What the task requires:
Which lines below hold the word "scene"? Copy all of them.

Provided material:
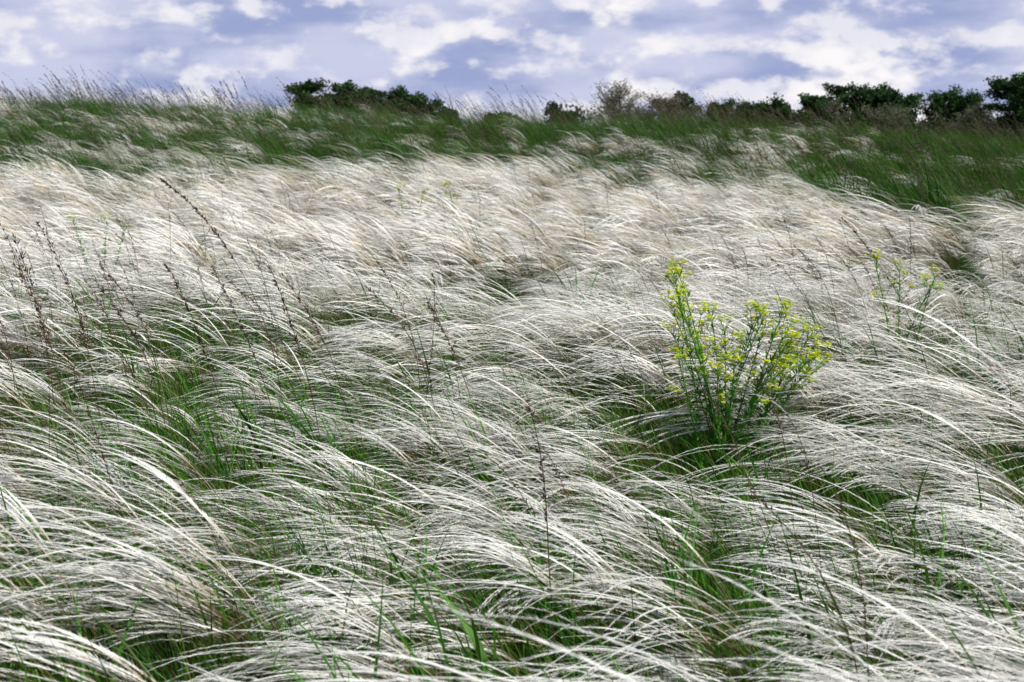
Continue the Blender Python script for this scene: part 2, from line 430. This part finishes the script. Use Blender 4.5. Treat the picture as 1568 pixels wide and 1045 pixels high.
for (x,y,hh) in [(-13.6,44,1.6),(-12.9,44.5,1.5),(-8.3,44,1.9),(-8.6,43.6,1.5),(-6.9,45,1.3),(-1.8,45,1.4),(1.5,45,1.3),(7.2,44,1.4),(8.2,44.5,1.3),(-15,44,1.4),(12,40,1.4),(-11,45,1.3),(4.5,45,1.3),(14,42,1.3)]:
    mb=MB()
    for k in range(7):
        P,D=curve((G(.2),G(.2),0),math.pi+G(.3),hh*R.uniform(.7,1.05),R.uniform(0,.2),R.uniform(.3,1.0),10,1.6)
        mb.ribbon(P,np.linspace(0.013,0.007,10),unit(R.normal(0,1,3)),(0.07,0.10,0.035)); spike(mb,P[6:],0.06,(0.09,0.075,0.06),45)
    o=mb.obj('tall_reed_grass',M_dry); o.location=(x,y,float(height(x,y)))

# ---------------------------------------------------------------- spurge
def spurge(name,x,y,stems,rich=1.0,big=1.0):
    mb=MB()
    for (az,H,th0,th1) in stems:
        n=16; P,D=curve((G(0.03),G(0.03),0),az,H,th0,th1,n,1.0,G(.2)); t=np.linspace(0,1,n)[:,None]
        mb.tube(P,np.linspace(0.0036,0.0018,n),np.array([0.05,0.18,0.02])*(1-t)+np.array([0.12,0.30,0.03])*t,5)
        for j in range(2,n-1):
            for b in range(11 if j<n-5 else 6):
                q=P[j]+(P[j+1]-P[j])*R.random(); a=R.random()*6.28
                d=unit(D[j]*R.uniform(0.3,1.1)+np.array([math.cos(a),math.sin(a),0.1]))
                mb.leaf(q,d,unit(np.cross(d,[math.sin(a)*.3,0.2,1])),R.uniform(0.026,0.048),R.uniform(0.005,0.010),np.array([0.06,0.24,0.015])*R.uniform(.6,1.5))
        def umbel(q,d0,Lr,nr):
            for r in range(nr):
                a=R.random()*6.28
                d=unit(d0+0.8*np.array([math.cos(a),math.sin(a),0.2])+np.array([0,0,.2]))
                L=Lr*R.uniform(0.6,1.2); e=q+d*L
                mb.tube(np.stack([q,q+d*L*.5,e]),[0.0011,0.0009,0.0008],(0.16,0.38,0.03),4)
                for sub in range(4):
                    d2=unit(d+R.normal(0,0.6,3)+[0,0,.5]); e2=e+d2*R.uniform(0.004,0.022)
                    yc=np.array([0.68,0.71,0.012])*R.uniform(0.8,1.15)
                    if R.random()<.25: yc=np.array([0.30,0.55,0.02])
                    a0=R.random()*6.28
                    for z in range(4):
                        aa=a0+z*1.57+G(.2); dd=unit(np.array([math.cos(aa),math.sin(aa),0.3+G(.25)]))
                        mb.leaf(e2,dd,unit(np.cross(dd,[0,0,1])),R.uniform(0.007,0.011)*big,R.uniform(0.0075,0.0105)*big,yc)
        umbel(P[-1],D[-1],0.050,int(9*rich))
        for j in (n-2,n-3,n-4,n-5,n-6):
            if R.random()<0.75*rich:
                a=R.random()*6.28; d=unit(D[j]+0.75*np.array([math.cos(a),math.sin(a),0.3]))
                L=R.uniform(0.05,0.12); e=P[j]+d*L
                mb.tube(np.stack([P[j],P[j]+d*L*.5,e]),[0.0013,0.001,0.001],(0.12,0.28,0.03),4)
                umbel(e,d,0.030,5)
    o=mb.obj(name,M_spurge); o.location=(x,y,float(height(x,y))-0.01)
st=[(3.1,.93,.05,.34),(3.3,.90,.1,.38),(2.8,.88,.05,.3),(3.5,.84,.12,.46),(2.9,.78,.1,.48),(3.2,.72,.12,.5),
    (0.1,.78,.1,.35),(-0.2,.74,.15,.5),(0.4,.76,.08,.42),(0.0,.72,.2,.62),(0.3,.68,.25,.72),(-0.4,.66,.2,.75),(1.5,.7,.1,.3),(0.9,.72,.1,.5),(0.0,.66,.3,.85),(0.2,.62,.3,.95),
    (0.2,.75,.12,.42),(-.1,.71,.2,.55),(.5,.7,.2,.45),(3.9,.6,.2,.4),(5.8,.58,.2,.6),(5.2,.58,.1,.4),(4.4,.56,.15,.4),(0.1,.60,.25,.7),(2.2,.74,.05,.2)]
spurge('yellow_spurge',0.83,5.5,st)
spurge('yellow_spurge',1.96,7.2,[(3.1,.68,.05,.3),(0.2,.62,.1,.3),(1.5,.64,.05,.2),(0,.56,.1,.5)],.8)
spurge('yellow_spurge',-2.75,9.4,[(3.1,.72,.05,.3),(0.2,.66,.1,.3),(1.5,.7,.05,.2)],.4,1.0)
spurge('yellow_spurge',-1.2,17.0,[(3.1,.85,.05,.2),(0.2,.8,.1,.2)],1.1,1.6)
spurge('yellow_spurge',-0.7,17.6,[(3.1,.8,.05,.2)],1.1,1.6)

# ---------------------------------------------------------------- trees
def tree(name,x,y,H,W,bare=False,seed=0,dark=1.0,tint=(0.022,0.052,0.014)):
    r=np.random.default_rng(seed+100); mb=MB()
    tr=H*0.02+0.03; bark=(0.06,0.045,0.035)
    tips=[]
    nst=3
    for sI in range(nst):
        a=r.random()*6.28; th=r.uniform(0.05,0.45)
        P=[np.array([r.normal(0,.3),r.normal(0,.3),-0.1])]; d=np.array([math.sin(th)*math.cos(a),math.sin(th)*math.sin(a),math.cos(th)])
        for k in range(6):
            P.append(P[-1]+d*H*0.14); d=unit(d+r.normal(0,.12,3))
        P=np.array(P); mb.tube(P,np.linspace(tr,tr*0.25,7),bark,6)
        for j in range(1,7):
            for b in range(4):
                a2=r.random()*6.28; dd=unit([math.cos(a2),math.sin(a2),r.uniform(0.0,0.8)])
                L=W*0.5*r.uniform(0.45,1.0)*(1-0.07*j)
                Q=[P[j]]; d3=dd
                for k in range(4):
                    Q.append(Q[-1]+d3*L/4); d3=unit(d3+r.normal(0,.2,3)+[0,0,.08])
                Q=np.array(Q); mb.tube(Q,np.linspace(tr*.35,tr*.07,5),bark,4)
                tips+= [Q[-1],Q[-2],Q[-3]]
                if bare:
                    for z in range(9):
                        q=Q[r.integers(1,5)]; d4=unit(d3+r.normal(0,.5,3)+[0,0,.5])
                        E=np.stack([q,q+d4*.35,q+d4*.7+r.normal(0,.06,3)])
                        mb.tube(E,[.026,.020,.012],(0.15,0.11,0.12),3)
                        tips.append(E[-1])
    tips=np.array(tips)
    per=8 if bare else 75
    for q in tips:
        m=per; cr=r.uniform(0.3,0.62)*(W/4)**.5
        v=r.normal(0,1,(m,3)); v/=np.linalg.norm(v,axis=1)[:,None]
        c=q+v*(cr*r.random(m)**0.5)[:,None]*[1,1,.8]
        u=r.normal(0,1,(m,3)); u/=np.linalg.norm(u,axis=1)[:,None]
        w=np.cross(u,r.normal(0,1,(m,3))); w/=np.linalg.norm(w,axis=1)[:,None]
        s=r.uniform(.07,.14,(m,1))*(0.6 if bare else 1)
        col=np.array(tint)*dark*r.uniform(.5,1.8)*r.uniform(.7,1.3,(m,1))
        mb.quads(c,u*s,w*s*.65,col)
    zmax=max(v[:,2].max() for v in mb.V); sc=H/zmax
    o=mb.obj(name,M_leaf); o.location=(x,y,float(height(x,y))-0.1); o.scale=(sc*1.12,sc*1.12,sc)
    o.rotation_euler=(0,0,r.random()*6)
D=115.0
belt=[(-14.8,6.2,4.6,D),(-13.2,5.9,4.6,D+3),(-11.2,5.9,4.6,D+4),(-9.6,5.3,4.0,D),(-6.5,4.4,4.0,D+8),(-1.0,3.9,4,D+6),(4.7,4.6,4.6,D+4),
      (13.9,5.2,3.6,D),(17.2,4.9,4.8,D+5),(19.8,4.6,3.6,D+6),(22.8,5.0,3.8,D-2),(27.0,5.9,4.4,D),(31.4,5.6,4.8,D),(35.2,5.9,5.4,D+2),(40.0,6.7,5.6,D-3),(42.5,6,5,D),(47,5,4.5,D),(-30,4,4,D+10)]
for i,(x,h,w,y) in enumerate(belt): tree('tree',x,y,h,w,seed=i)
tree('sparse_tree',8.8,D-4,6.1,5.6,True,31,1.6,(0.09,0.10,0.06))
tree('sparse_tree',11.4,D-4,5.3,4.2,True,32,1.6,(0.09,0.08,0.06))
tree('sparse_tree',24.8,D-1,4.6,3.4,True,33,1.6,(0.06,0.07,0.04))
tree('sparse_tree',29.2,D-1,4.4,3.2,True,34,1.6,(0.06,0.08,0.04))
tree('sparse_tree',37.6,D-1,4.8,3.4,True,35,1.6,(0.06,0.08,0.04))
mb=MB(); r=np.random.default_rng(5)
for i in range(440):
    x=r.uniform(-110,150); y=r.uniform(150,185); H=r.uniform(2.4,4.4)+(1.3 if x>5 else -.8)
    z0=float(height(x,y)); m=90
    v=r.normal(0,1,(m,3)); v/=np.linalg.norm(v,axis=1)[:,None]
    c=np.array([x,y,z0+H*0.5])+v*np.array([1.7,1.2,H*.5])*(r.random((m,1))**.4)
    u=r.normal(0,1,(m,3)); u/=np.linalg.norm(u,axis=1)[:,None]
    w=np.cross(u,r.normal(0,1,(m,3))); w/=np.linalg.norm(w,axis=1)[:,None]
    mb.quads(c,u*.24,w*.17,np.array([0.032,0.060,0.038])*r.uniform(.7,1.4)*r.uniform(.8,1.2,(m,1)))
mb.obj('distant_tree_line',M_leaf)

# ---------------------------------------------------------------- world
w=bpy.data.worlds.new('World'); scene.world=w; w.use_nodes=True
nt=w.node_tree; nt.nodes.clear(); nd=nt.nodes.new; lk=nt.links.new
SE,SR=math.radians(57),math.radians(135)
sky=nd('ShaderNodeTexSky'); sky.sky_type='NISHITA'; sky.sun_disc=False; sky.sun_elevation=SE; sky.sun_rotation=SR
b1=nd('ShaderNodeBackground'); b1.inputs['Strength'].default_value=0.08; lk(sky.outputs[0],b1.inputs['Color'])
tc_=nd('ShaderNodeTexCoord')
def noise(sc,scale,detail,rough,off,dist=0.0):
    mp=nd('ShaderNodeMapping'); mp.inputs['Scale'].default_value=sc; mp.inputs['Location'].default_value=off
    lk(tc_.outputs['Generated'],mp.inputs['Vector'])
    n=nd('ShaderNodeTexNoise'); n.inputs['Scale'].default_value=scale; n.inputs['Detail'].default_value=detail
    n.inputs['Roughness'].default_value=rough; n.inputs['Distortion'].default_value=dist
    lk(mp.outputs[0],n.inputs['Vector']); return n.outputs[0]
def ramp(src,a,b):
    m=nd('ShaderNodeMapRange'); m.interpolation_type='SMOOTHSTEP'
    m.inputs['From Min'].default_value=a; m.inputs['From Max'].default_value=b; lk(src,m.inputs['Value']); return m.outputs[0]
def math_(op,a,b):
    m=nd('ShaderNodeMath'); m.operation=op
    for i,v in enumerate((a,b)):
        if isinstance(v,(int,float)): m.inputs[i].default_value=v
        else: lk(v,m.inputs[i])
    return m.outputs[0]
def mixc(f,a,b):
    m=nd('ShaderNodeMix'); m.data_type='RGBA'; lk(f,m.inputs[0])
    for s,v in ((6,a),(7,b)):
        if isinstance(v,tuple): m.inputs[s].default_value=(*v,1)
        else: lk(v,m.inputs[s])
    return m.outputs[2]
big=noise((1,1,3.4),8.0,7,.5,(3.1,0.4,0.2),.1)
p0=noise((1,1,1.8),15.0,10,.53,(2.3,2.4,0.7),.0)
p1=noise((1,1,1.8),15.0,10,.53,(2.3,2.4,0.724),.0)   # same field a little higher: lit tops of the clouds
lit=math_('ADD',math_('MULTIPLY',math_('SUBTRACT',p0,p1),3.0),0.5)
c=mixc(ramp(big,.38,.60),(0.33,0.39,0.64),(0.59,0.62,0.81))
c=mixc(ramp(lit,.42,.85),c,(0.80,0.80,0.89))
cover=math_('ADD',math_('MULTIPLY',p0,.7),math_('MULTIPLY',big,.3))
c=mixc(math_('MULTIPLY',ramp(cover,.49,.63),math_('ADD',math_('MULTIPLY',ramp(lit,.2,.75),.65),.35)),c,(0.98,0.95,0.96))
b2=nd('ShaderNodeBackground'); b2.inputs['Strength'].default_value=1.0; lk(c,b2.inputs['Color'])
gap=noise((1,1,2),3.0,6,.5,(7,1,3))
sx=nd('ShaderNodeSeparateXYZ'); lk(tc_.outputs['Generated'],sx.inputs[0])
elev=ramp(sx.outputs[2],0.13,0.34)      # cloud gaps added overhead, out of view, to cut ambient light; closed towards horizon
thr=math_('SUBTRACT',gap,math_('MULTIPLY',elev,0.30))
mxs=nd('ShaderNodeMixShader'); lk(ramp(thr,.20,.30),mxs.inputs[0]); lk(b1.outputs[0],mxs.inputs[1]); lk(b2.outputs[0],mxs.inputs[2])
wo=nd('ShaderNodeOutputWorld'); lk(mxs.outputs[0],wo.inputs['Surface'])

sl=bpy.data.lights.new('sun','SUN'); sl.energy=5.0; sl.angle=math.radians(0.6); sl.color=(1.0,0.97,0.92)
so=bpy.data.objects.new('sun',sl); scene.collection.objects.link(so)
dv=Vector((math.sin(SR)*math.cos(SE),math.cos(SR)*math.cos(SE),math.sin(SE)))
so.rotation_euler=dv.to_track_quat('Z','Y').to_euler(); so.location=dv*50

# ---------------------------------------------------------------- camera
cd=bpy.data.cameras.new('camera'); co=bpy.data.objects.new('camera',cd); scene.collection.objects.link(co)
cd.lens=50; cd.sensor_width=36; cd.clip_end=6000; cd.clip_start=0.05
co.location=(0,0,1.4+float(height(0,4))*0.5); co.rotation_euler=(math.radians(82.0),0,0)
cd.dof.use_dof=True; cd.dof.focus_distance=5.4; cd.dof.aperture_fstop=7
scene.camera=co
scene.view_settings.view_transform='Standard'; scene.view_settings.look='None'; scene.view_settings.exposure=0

Exercise output:
Continue the Blender Python script for this scene: part 2, from line 430. This part finishes the script. Use Blender 4.5. Treat the picture as 1568 pixels wide and 1045 pixels high.
w=bpy.data.worlds.new('World'); scene.world=w; w.use_nodes=True
so=bpy.data.objects.new('sun',sl); scene.collection.objects.link(so)
cd=bpy.data.cameras.new('camera'); co=bpy.data.objects.new('camera',cd); scene.collection.objects.link(co)
scene.camera=co
scene.view_settings.view_transform='Standard'; scene.view_settings.look='None'; scene.view_settings.exposure=0